Sir Edw. Mountague: - That this may be the last Motion.

False Evidence - Damport committed.

Damport's Information here, and his Examination above, read ; and he, called in, and kneeling (having his Sword about him, that taken from him) was charged, by Mr. Speaker, with the Contrariety of his Information here, and above : - That he then informed, that himself and Dr. Field were to have a great Share of the 6,000 l. and yet denied, upon his Oath, the contrary.

* * that, at his Examination here, he delivered as [well his] Thoughts, as his Knowlege. Then thought, the [Bishop] was to have a Share; for thought, he would [not] have taken Pains without a Gratuity: But, when [he] came to be examined above, upon Oath, he found, [he] had no Ground of Proof for it.

Being demanded, why he above denied that he was to have any Share; he saith, that he asked the Lords there, whether he was to accuse himself: Who answered, no.

He further now saith, and offereth to depose, and receive the Sacrament, that he spake here but his Thoughts; and upon recollecting himself, found, he could have no good Ground against the Bishop; and that himself was promised no certain Share. -

Craveth Pardon, upon his Knees.

Sir Tho. Jermyn: - For mercy for him. - To reprehend him at the Bar.

Lord Clifford, contra. - To punish him : - And cannot stand else with the Justice of the House.

Serjeant Davys: - To commit him to the Tower.

Sir Francis Seymor, as Sir Tho. Jermyn.

Mr. Sherfeild, contra. - The Offence great. - By this Occasion to make Men as careful to speak the Truth here, without, as upon Oath. - Hath not only misled us here, in our Opinions, but made us make a Relation up to the Lords. - Tower, during the King's Pleasure ; and a 100l. Fine.

Mr. Hackwill: - Here not a false Accuser, but Witness.

Remembereth, 50 Ed. III. the Lord Nevill's Case. - Tower, for a Month; and, at the next Access, to acknowlege his Fault.

Serjeant Ashley : - Tower; and a Fine of 500 l.

Sir Edw. Coke: - To the Tower, for a Month.
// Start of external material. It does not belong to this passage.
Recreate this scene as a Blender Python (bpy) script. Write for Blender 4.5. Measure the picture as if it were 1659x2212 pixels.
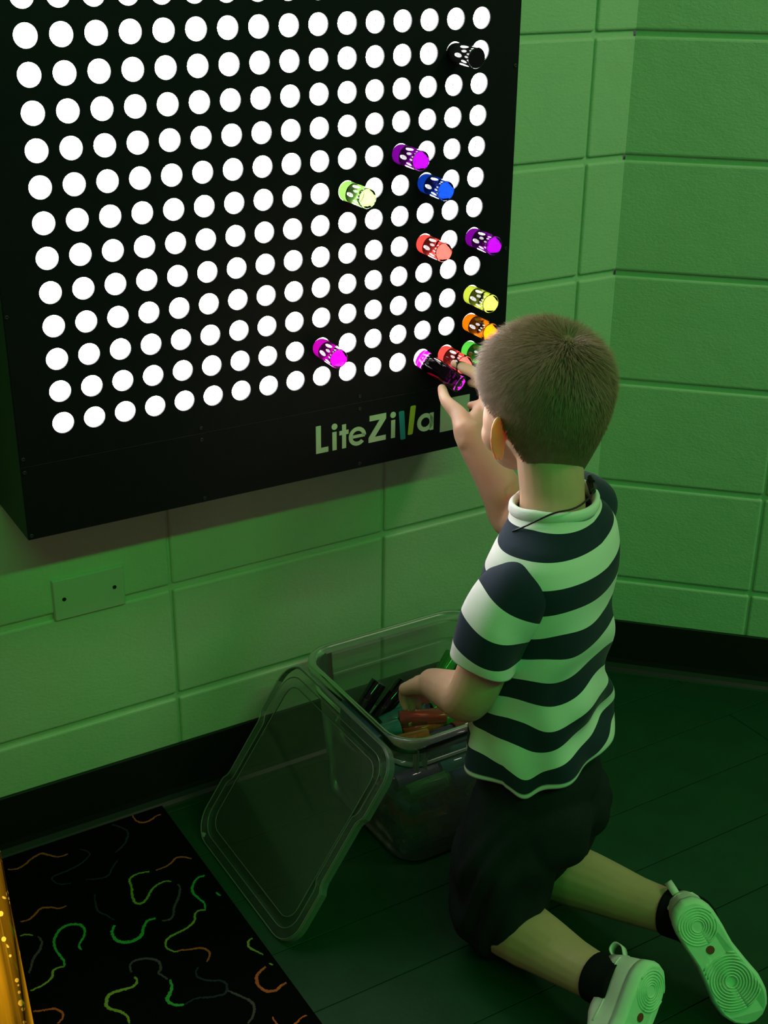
import bpy, bmesh, math, random
from mathutils import Vector, Matrix, Euler
import numpy as np

# ------------------------------------------------------------------ clear
for o in list(bpy.data.objects):
    bpy.data.objects.remove(o)
scene = bpy.context.scene
COL = scene.collection
random.seed(7)
PI = math.pi

# ------------------------------------------------------------------ camera
cam_d = bpy.data.cameras.new('camera')
cam_d.sensor_fit = 'HORIZONTAL'
cam_d.sensor_width = 36.0
cam_d.lens = 2857.09 / 1659.0 * 36.0
cam_d.clip_start = 0.02
cam = bpy.data.objects.new('camera', cam_d)
COL.objects.link(cam)
cam.location = (-1.5772, -1.78348, 1.39573)
cam.rotation_euler = (1.14622, -0.01083, -0.54581)
scene.camera = cam

# ------------------------------------------------------------------ world, lamps, exposure
world = bpy.data.worlds.new('dim_room')
scene.world = world
world.use_nodes = True
bgn = world.node_tree.nodes['Background']
bgn.inputs['Color'].default_value = (0.82, 0.80, 0.80, 1)
bgn.inputs['Strength'].default_value = 0.075

def area(name, loc, target, size, power, color, shape='DISK'):
    d = bpy.data.lights.new(name, 'AREA')
    d.shape = shape
    d.size = size
    d.energy = power
    d.color = color
    o = bpy.data.objects.new(name, d)
    COL.objects.link(o)
    o.location = loc
    o.rotation_euler = (Vector(target) - Vector(loc)).to_track_quat('-Z', 'Y').to_euler()
    return o

gl = area('green_strip_lamp', (-0.70, -3.45, 3.25), (-0.70, 0.0, 0.50), 4.4, 58.0, (0.035, 1.0, 0.10), 'RECTANGLE')
gl.data.size_y = 0.12
area('warm_ceiling_lamp', (0.70, -1.45, 2.70), (-0.45, -0.1, 0.6), 0.5, 10.0, (1.0, 0.86, 0.68))

vs = scene.view_settings
vs.view_transform = 'Standard'
vs.look = 'None'
vs.exposure = 0.0
vs.gamma = 1.0
vs.use_curve_mapping = False
cy = scene.cycles
cy.max_bounces = 10
cy.diffuse_bounces = 3
cy.glossy_bounces = 4
cy.transmission_bounces = 10
cy.transparent_max_bounces = 14
cy.caustics_reflective = False
cy.caustics_refractive = False

# ------------------------------------------------------------------ helpers
def mesh(name, verts, faces, smooth=False):
    me = bpy.data.meshes.new(name)
    me.from_pydata([tuple(v) for v in verts], [], [tuple(f) for f in faces])
    me.update()
    if smooth:
        for p in me.polygons:
            p.use_smooth = True
    return me

def put(name, me, mat=None, parent=None, loc=None):
    """link a mesh object; children keep world coordinates of their mesh unless loc is given"""
    o = bpy.data.objects.new(name, me)
    COL.objects.link(o)
    if mat is not None:
        if not me.materials:
            me.materials.append(mat)
    if parent is not None:
        o.parent = parent
        if loc is None and parent.get('_base') is not None:
            o.matrix_parent_inverse = Matrix.Translation(-parent.location)
    if loc is not None:
        o.location = loc
    return o

def tag(o, label=None, cat=None, group=None, kind=None):
    if label: o['label'] = label
    if cat: o['category'] = cat
    if group: o['group'] = group
    if kind: o['kind'] = kind
    return o

def empty(name, loc, label=None, cat=None, group=None, worldmesh=True):
    o = bpy.data.objects.new(name, None)
    o.empty_display_size = 0.05
    COL.objects.link(o)
    o.location = loc
    if worldmesh:
        o['_base'] = 1
    return tag(o, label, cat, group)

def bm_mesh(name, bm, smooth=False):
    me = bpy.data.meshes.new(name)
    bmesh.ops.recalc_face_normals(bm, faces=bm.faces[:])
    bm.to_mesh(me)
    bm.free()
    if smooth:
        for p in me.polygons:
            p.use_smooth = True
    return me

def box_me(name, x0, x1, y0, y1, z0, z1, bev=0.0, seg=2):
    bm = bmesh.new()
    bmesh.ops.create_cube(bm, size=1.0)
    bmesh.ops.scale(bm, vec=(x1 - x0, y1 - y0, z1 - z0), verts=bm.verts)
    bmesh.ops.translate(bm, vec=((x0 + x1) / 2, (y0 + y1) / 2, (z0 + z1) / 2), verts=bm.verts)
    if bev > 0:
        bmesh.ops.bevel(bm, geom=bm.edges[:], offset=bev, segments=seg, affect='EDGES', profile=0.5)
    return bm_mesh(name, bm)

def lathe_me(name, prof, n=24, axis='Z', smooth=True):
    """prof: list of (r, h); closed at the ends with fans when r>0"""
    V, F = [], []
    for r, h in prof:
        for k in range(n):
            a = 2 * PI * k / n
            V.append((r * math.cos(a), r * math.sin(a), h))
    for i in range(len(prof) - 1):
        for k in range(n):
            k2 = (k + 1) % n
            F.append((i * n + k, i * n + k2, (i + 1) * n + k2, (i + 1) * n + k))
    F.append(tuple(range(n - 1, -1, -1)))
    m = (len(prof) - 1) * n
    F.append(tuple(range(m, m + n)))
    if axis == 'Y':      # profile height runs along -Y
        V = [(x, -z, y) for x, y, z in V]
    me = mesh(name, V, F)
    if smooth:
        for p in me.polygons:
            p.use_smooth = len(p.vertices) == 4
    return me

def spline(pts, n=10):
    """Catmull-Rom through points"""
    P = [Vector(p) for p in pts]
    if len(P) < 3:
        return [P[0].lerp(P[-1], t / n) for t in range(n + 1)]
    out = []
    for i in range(len(P) - 1):
        p0 = P[max(i - 1, 0)]; p1 = P[i]; p2 = P[i + 1]; p3 = P[min(i + 2, len(P) - 1)]
        for k in range(n):
            t = k / n
            out.append(0.5 * ((2 * p1) + (p2 - p0) * t + (2 * p0 - 5 * p1 + 4 * p2 - p3) * t * t + (3 * p1 - p0 - 3 * p2 + p3) * t ** 3))
    out.append(P[-1])
    return out

def frames(path):
    T = []
    for i in range(len(path)):
        a = path[max(i - 1, 0)]; b = path[min(i + 1, len(path) - 1)]
        T.append((b - a).normalized())
    up = Vector((0, 0, 1)) if abs(T[0].z) < 0.9 else Vector((1, 0, 0))
    N = (up - T[0] * up.dot(T[0])).normalized()
    out = []
    for t in T:
        N = (N - t * N.dot(t)).normalized()
        out.append((t, N, t.cross(N)))
    return out

def tube_me(name, path, rad, n=8, cap=True, smooth=True):
    path = [Vector(p) for p in path]
    fr = frames(path)
    V, F = [], []
    for i, p in enumerate(path):
        r = rad[i] if isinstance(rad, (list, tuple)) else rad
        _, N, B = fr[i]
        for k in range(n):
            a = 2 * PI * k / n
            V.append(p + (N * math.cos(a) + B * math.sin(a)) * r)
    for i in range(len(path) - 1):
        for k in range(n):
            k2 = (k + 1) % n
            F.append((i * n + k, i * n + k2, (i + 1) * n + k2, (i + 1) * n + k))
    if cap:
        F.append(tuple(range(n - 1, -1, -1)))
        m = (len(path) - 1) * n
        F.append(tuple(range(m, m + n)))
    me = mesh(name, V, F)
    if smooth:
        for p in me.polygons:
            p.use_smooth = len(p.vertices) == 4
    return me

def join_me(name, meshes, smooth=True):
    V, F = [], []
    for me in meshes:
        o = len(V)
        V += [tuple(v.co) for v in me.vertices]
        F += [tuple(i + o for i in p.vertices) for p in me.polygons]
    return mesh(name, V, F, smooth)

def evaluated(me, mods):
    """apply a list of (type, dict) modifiers to a mesh and hand back the result"""
    o = bpy.data.objects.new('tmp', me)
    COL.objects.link(o)
    for t, kw in mods:
        m = o.modifiers.new(t, t)
        for k, v in kw.items():
            setattr(m, k, v)
    dg = bpy.context.evaluated_depsgraph_get()
    r = bpy.data.meshes.new_from_object(o.evaluated_get(dg))
    bpy.data.objects.remove(o)
    return r

def copy_tree(o, parent=None):
    c = o.copy()
    COL.objects.link(c)
    c.parent = parent
    for ch in list(o.children):
        copy_tree(ch, c)
    return c

# ------------------------------------------------------------------ materials
def newmat(name):
    m = bpy.data.materials.new(name)
    m.use_nodes = True
    nt = m.node_tree
    return m, nt, nt.nodes['Principled BSDF']

def node(nt, t, **kw):
    n = nt.nodes.new(t)
    for k, v in kw.items():
        setattr(n, k, v)
    return n

def plain(name, col, rough=0.5, spec=0.5, noise=0.0, nscale=40, bump=0.0, bscale=200, metal=0.0, sss=0.0, coat=0.0):
    m, nt, b = newmat(name)
    b.inputs['Base Color'].default_value = (*col, 1)
    b.inputs['Roughness'].default_value = rough
    b.inputs['Specular IOR Level'].default_value = spec
    b.inputs['Metallic'].default_value = metal
    b.inputs['Coat Weight'].default_value = coat
    tc = node(nt, 'ShaderNodeTexCoord')
    if noise > 0:
        nz = node(nt, 'ShaderNodeTexNoise')
        nz.inputs['Scale'].default_value = nscale
        nz.inputs['Detail'].default_value = 4
        nt.links.new(tc.outputs['Object'], nz.inputs['Vector'])
        mx = node(nt, 'ShaderNodeMix', data_type='RGBA')
        mx.inputs['A'].default_value = (*[c * (1 - noise) for c in col], 1)
        mx.inputs['B'].default_value = (*[min(1, c * (1 + noise)) for c in col], 1)
        nt.links.new(nz.outputs['Fac'], mx.inputs['Factor'])
        nt.links.new(mx.outputs['Result'], b.inputs['Base Color'])
    if bump > 0:
        nb = node(nt, 'ShaderNodeTexNoise')
        nb.inputs['Scale'].default_value = bscale
        nb.inputs['Detail'].default_value = 3
        nt.links.new(tc.outputs['Object'], nb.inputs['Vector'])
        bp = node(nt, 'ShaderNodeBump')
        bp.inputs['Strength'].default_value = bump
        bp.inputs['Distance'].default_value = 0.002
        nt.links.new(nb.outputs['Fac'], bp.inputs['Height'])
        nt.links.new(bp.outputs['Normal'], b.inputs['Normal'])
    if sss > 0:
        b.inputs['Subsurface Weight'].default_value = sss
        b.inputs['Subsurface Radius'].default_value = (1.0, 0.28, 0.10)
        b.inputs['Subsurface Scale'].default_value = 0.018
    return m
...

Upon Question, so ordered.

He called in, and kneeling, his Judgment pronounced accordingly: and then to be dismissed, paying his Fees.

Palatinate.

The Form drawn by the Committee, read ; and, with a general Acclamation, entertained, and ordered to be entered : And is so, towards the End of this Book.
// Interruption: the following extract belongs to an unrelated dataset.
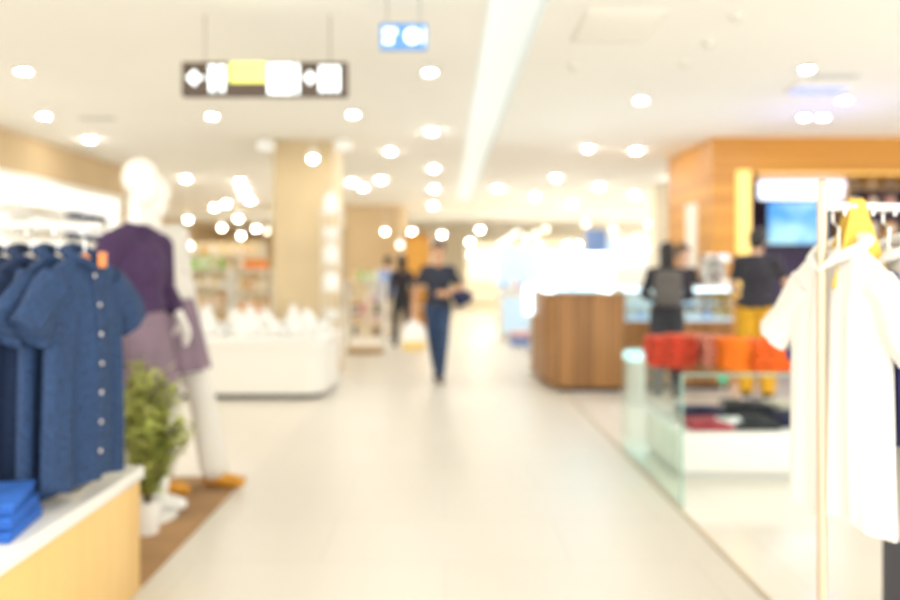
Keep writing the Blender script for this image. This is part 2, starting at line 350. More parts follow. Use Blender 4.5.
PN = [(313, 158, 9.2, 'spotlight hanging in front of the top of the tan column'), (188, 219, 15, 'spotlight hanging left in far left shop, upper'), (238, 218, 14.5, 'brightest spotlight hanging in the far left shop'), (222, 227, 15.5, 'spotlight hanging below the brightest one in far left shop'),
 (241, 235, 16, 'lowest middle spotlight hanging in the far left shop'), (256, 228, 15.2, 'spotlight hanging beside the column in far left shop'), (189, 245, 16, 'lowest spotlight hanging beside the mannequin shoulder'),
 (174, 231, 16.2, 'dim spotlight hanging behind the mannequin shoulder'), (267, 231, 16.4, 'dim spotlight touching the column edge in far left shop'),
 (385, 231, 17, 'spotlight hanging in front of the tan middle wall'), (412, 231, 17, 'spotlight hanging just left above the walking person'), (400, 244, 18, 'warm spotlight hanging above the black clothed shoppers'),
 (442, 234, 20, 'pale spotlight hanging right above the head of the walking person'), (480, 229, 21, 'pale spotlight below the strip end'), (470, 241, 19, 'spotlight hanging right of the walking person, upper'),
 (472, 254, 19, 'spotlight hanging right of the walking person, lower'), (508, 251, 18, 'bright spotlight above the blue counter'), (524, 257, 18, 'bright spotlight left above the lit showcase kiosk'),
 (546, 229, 22.6, 'dim warm spotlight hanging under the bulkhead, above kiosk left'), (526, 238, 22.6, 'dim warm spotlight left of the kiosk lights'), (536, 234, 22.6, 'dim warm spotlight touching another left of the kiosk'),
 (539, 246, 19, 'pale spotlight close above left end of the showcase kiosk'), (567, 244, 15, 'left one of twin spotlights right above the showcase kiosk'), (578, 244, 15, 'right one of twin spotlights right above the showcase kiosk'),
 (586, 224, 22.6, 'dim warm spotlight under the bulkhead above the kiosk'), (613, 229, 22.6, 'dim warm spotlight under the bulkhead right of the kiosk'), (650, 223, 20, 'spotlight hanging left of the wooden portal'),
 (629, 244, 16, 'spotlight hanging above the person in dark hoodie'), (645, 249, 17, 'pale spotlight hanging directly over the dark hooded head'), (598, 236, 21, 'pale spotlight between the kiosk and dark hoodie person'),
 (490, 262, 24, 'spotlight far down the aisle beside the white lit shop, upper'), (500, 268, 24, 'spotlight far down the aisle beside the white lit shop, lower'), (478, 270, 24, 'spotlight far down the aisle right of walking person shoulder')]
DIM = {400, 546, 526, 536, 586, 613, 174, 267}
for px, py, Y, lab in PN: pendant(px, py, Y, lab, 'bulb_dim_spot' if px in DIM else 'bulb_spot', .055 if Y < 18 else .075)
for k, x in enumerate((-7.0, -3.6, 2.0, 5.2, 8.4)):  # unseen emissive panels added behind the bulkhead to brighten the far zone
    t = thing('rear_fill_panel', f'long added fill panel unseen behind the rear bulkhead, {ORD[k]} from left', 'ceiling light', (x, 22.5, ZC), 0, 'added rear fill panels')
    MB().box(-1.2, 1.2, 0, 1.1, -.03, 0, .004).build('housing', 'white_matt', t); MB().box(-1.15, 1.15, .05, 1.05, -.034, -.03).build('diffuser', 'fill_panel_glow', t)
# ceiling fittings
def on_ceiling(px, py): Y = (ZC-CAMH)*F/(VY-py); return Vector((PX(px, Y), Y, ZC))
c = on_ceiling(617, 26); t = thing('ceiling_vent', 'square grey air vent in the ceiling at top right of the light strip', 'vent', c)
MB().box(-.27, .27, -.33, .33, -.012, 0, .003).build('frame', 'vent_paint', t)
s = MB()
for k in range(11): s.box(-.24, .24, -.29+k*.055, -.275+k*.055, -.02, -.012)
s.build('grille', 'vent_paint', t)
for px, py, lab in ((98, 118, 'slim grey ceiling vent between two downlights at upper left'), (835, 76, 'slim grey ceiling vent between the downlights over the portal')):
    c = on_ceiling(px, py); t = thing('ceiling_vent', lab, 'vent', c)
    MB().box(-.2, .2, -.07, .07, -.01, 0, .003).build('frame', 'pale_grey', t); MB().box(-.18, .18, -.04, -.02, -.014, -.01).box(-.18, .18, .02, .04, -.014, -.01).build('grille', 'pale_grey', t)
for k, (px, py, lab) in enumerate([(573, 66, 'small ceiling sprinkler left below the square vent'), (684, 63, 'small ceiling sprinkler right below the square vent'), (709, 43, 'small beige ceiling sprinkler right of the square vent'), (737, 16, 'small ceiling sprinkler near the top edge right of the vent')]):
    t = thing('ceiling_sprinkler', lab, 'sprinkler', on_ceiling(px, py), 0, 'ceiling sprinklers')
    MB().lathe([(.05, 0), (.05, -.012), (.02, -.018), (.02, -.03), (0, -.03)]).build('cap', 'vent_paint', t); MB().lathe([(.003, -.03), (.03, -.036), (.03, -.04), (0, -.04)]).build('deflector', 'vent_paint', t)
c = on_ceiling(818, 87); t = thing('blue_led_light', 'slim violet blue light fitting on the ceiling over the portal', 'ceiling light', c)
MB().box(-.25, .25, -.16, .16, -.03, 0, .01).build('housing', 'white_matt', t); MB().box(-.22, .22, -.13, .13, -.036, -.03).build('diffuser', 'led_violet', t)
l = bpy.data.lights.new('violet_fill', 'POINT'); l.energy = 5; l.color = (.25, .32, 1); l.shadow_soft_size = .1  # added point light, clear of the fitting, tints the ceiling violet
lo = bpy.data.objects.new('violet_fill', l); COL.objects.link(lo); lo.location = (c.x+.5, c.y+.9, ZC-.75)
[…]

Sir Tho. Wentworth moveth, Mr. Speaker, with the whole House, may present this to the King's Majesty, and leave it with him, as a Testimony of their Duty.

Every one to take down a Copy of this Draught.

Adjournment.

Lord Chief Baron, Justice Warberton, Justice Doddridge, Baron Bromley, Sir Ro. Crew, and Mr. Attorney-general, bring a Message from the Lords; that, where the King hath sent a Commission, under the Great Seal of England, for Adjournment of this Parliament till the 14th of November next, that the Commission hath been there read, and accordingly the House there hath been adjourned : And that his Majesty's Pleasure hath been there signified, that all [Committees,] and other Matters of Parliament, shall stay till that Time, and left in [the same State] as now. -

That the Commission is sent down here, to be seen,

* * here, as we shall think fittest.

Sir Ro. Phillippes, - Against the Reading of the Commission.

Mr. Speaker letteth them know, that this House taketh * of his Majesty's Pleasure, by his Commission, for the Adjournment of the Parliament; and that [this] House will adjourn itself accordingly.

Then Sir Edw. Coke, standing up, desired the House to say [after] him ; and he recited the Collect for the King and his Children ; with some Alteration: - " O almighty God, which hast promised to be" -

After the Departure of the Messengers ;

Mr. Speaker: - That this House, taking Notice of his Majesty's Pleasure, by his Commission, doth adjourn itself to the 14th of November next, in this Place.